Overview of new features in Scala 2.12
At the time of writing, the next planned release of the language is Scala 2.12. From the user and API perspective, Scala 2.12 does not introduce new ground-breaking features. The goal of the 2.12 release is to improve code optimization and make Scala compliant with the Java 8 runtime. Since Scala's primary target is the Java runtime, making Scala compliant with Java 8 runtime will reduce the size of compiled programs and JAR files, better performance and faster compilation. From the user perspective, the major change is that you will have to install the JDK 8 framework instead of JDK 7.
The particular changes in Scala 2.12 worth mentioning are the following:
- In previous versions, traits compiled to a single interface if all of their methods were abstract. If the trait had a concrete method implementation, the compiler generated two class files--one containing the JVM interface, and another class file containing the implementations of the concrete methods. In Scala 2.12, the compiler will generate a single interface file containing the Java 8 default methods.

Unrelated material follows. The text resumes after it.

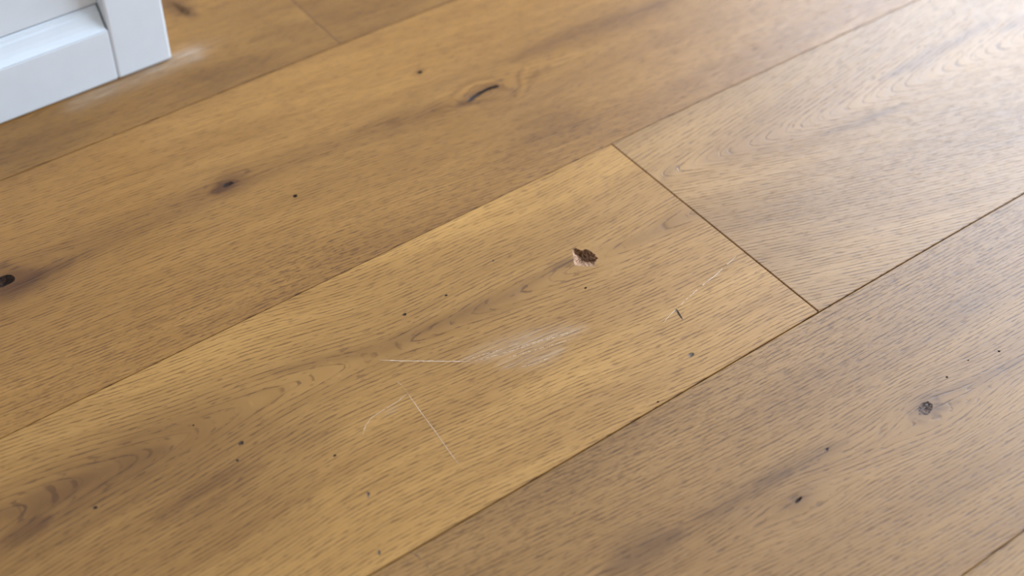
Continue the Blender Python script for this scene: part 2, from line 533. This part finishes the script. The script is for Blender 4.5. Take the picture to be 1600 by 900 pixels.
def make_board(kind, x0, x1, ylo, yhi, color, parent, step=0.0026, bev_end=None, gap=(.0002, .0002, .0002, .0002), cuts=(), label=None, dense=None):
    """One floor board: top face as a fine sheet with eased edges, sides, and holes where knots and damage sit.
    cuts: list of outlines (n,2). Returns the board."""
    xa, xb = x0 + gap[0], x1 - gap[1] + (BEV - bev_end if bev_end else 0)
    if dense:
        a, b = max(xa + BEV, dense[0]), min(xb - BEV, dense[1])
        xs = np.linspace(a, b, int((b - a) / step))
        if a > xa + BEV + .001:
            xs = np.r_[np.linspace(xa + BEV, a, int((a - xa) / .05) + 2)[:-1], xs]
        if b < xb - BEV - .001:
            xs = np.r_[xs, np.linspace(b, xb - BEV, int((xb - b) / .05) + 2)[1:]]
    else:
        xs = np.linspace(xa + BEV, xb - BEV, max(3, int((xb - xa) / step)))
    nv = max(3, int((float(yhi(xs[:1])[0]) - float(ylo(xs[:1])[0])) / step))
    lo, hi = ylo(xs) + gap[2], yhi(xs) - gap[3]
    tt = np.linspace(0, 1, nv)
    GX = np.repeat(xs[:, None], nv, 1)
    GY = (lo + BEV)[:, None] * (1 - tt) + (hi - BEV)[:, None] * tt
    nx = len(xs)
    V = np.stack([GX, GY, np.zeros_like(GX)], 2).reshape(-1, 3)
    idx = np.arange(nx * nv).reshape(nx, nv)
    keep = np.ones((nx - 1, nv - 1), bool)
    extra_v, extra_f = [], []
    base = len(V)
    # local re-meshing round every outline
    rects = []
    for c in cuts:
        c = np.asarray(c)
        i0 = max(np.searchsorted(xs, c[:, 0].min() - step) - 1, 0); i1 = min(np.searchsorted(xs, c[:, 0].max() + step), nx - 1)
        ym = np.array([c[:, 1].min() - step, c[:, 1].max() + step])
        im = (i0 + i1) // 2
        j0 = max(np.searchsorted(GY[im], ym[0]) - 1, 0); j1 = min(np.searchsorted(GY[im], ym[1]), nv - 1)
        rects.append([i0, i1, j0, j1, [c]])
    merged = True
    while merged:
        merged = False
        for p in range(len(rects)):
            for q in range(p + 1, len(rects)):
                A, B = rects[p], rects[q]
                if A[0] <= B[1] and B[0] <= A[1] and A[2] <= B[3] and B[2] <= A[3]:
                    rects[p] = [min(A[0], B[0]), max(A[1], B[1]), min(A[2], B[2]), max(A[3], B[3]), A[4] + B[4]]
                    rects.pop(q); merged = True; break
            if merged:
                break
    for i0, i1, j0, j1, cs in rects:
        keep[i0:i1, j0:j1] = False
        ids = idx[i0:i1 + 1, j0:j1 + 1]
        ring = np.r_[ids[:-1, 0], ids[-1, :-1], ids[:0:-1, -1], ids[0, :0:-1]]
        inner = ids[1:-1, 1:-1].ravel()
        ip = V[inner, :2]
        ok = np.ones(len(ip), bool)
        for c in cs:
            d, _ = poly_dist(ip, np.r_[c, c[:1]])
            ok &= (~inside(ip, c)) & (d > step * .35)
        inner = inner[ok]
        glob = list(ring) + list(inner)
        pts = [Vector(V[k, :2]) for k in glob]
        edges = [(k, (k + 1) % len(ring)) for k in range(len(ring))]
        for c in cs:
            s = len(pts)
            for p in c:
                pts.append(Vector(p)); glob.append(base + len(extra_v)); extra_v.append((p[0], p[1], 0.0))
            edges += [(s + k, s + (k + 1) % len(c)) for k in range(len(c))]
        vo, eo, fo, vorig, _, _ = delaunay_2d_cdt(pts, edges, [], 0, 1e-7)
        mp = [glob[o[0]] if o else None for o in vorig]
        for k, o in enumerate(mp):
            if o is None:
                mp[k] = base + len(extra_v); extra_v.append((vo[k].x, vo[k].y, 0.0))
        cen = np.array([[sum(vo[k].x for k in f) / len(f), sum(vo[k].y for k in f) / len(f)] for f in fo])
        hole = np.zeros(len(fo), bool)
        for c in cs:
            hole |= inside(cen, c)
        rect_poly = V[ring, :2]
        good = inside(cen, rect_poly) & ~hole
        for f, gd in zip(fo, good):
            if gd:
                extra_f.append(tuple(mp[k] for k in f))
    I, J = np.nonzero(keep)
    quads = np.stack([idx[I, J], idx[I + 1, J], idx[I + 1, J + 1], idx[I, J + 1]], 1)
    if extra_v:
        V = np.r_[V, np.array(extra_v)]
    # border: eased edge then the side down to the subfloor
    loop = np.r_[idx[:-1, 0], idx[-1, :-1], idx[:0:-1, -1], idx[0, :0:-1]]
    P = V[loop, :2]
    out = P.copy()
    L = len(loop)
    be = BEV if bev_end is None else bev_end
    on = lambda arr: np.isin(loop, arr)
    out[on(idx[0, :]), 0] -= BEV; out[on(idx[-1, :]), 0] += be
    out[on(idx[:, 0]), 1] -= BEV; out[on(idx[:, -1]), 1] += BEV
    b0 = len(V); V = np.r_[V, np.c_[P, np.zeros(L)]]           # own vertices, so the top keeps a flat normal
    b1 = len(V); V = np.r_[V, np.c_[out, np.full(L, -BEV * .8)]]
    b2 = len(V); V = np.r_[V, np.c_[out, np.full(L, -TH)]]
    k = np.arange(L); k2 = (k + 1) % L
    q1 = np.stack([b0 + k, b1 + k, b1 + k2, b0 + k2], 1)
    q2 = np.stack([b1 + k, b2 + k, b2 + k2, b1 + k2], 1)
    faces = quads.tolist() + [list(f) for f in extra_f] + q1.tolist() + q2.tolist()
    me = bpy.data.meshes.new('plank')
    me.from_pydata(V.tolist(), [], faces)
    nf = len(quads) + len(extra_f)
    sm = np.zeros(len(faces), bool); sm[:nf] = True
    me.polygons.foreach_set('use_smooth', sm)
    set_fields(me, kind, V[:, :2])
    me.update()
    o = link('plank', me, parent, OAK)
    o.color = color
    if label:
        o['label'] = label
    return o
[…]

The net effect is reduced code size.
- Previously, each Scala closure was compiled into a separate class. Starting with 2.12, Scala closures are compiled into Java 8-style lambdas. The consequence is reduced code size and potentially better optimizations by the Java 8 runtime.
- Scala compiles into Java bytecodes, which are then interpreted on the Java Virtual Machine. In Scala 2.12, the old compiler backend is replaced with a new implementation that generates bytecode more quickly with a positive impact on compilation speed.
- Scala 2.12 comes with a new optimizer, which is enabled with the
-opt
compiler flag. The new optimizer is more aggressive at inlining final methods, does better escape analysis for objects and functions that are created and used in a single method, and does dead code elimination. All this has a positive impact on the performance of Scala programs. - Scala 2.12 allows using lambdas for Single Abstract Method (SAM) types. SAM types are classes or traits that have exactly one abstract method, which is normally implemented by extending the class. Assume that we have a method invocation with an argument whose expected type is a SAM type. If the user passes a lambda, that is, a function literal, instead of a SAM type instance, the 2.12 compiler will automatically convert the function object into an instance of the SAM type.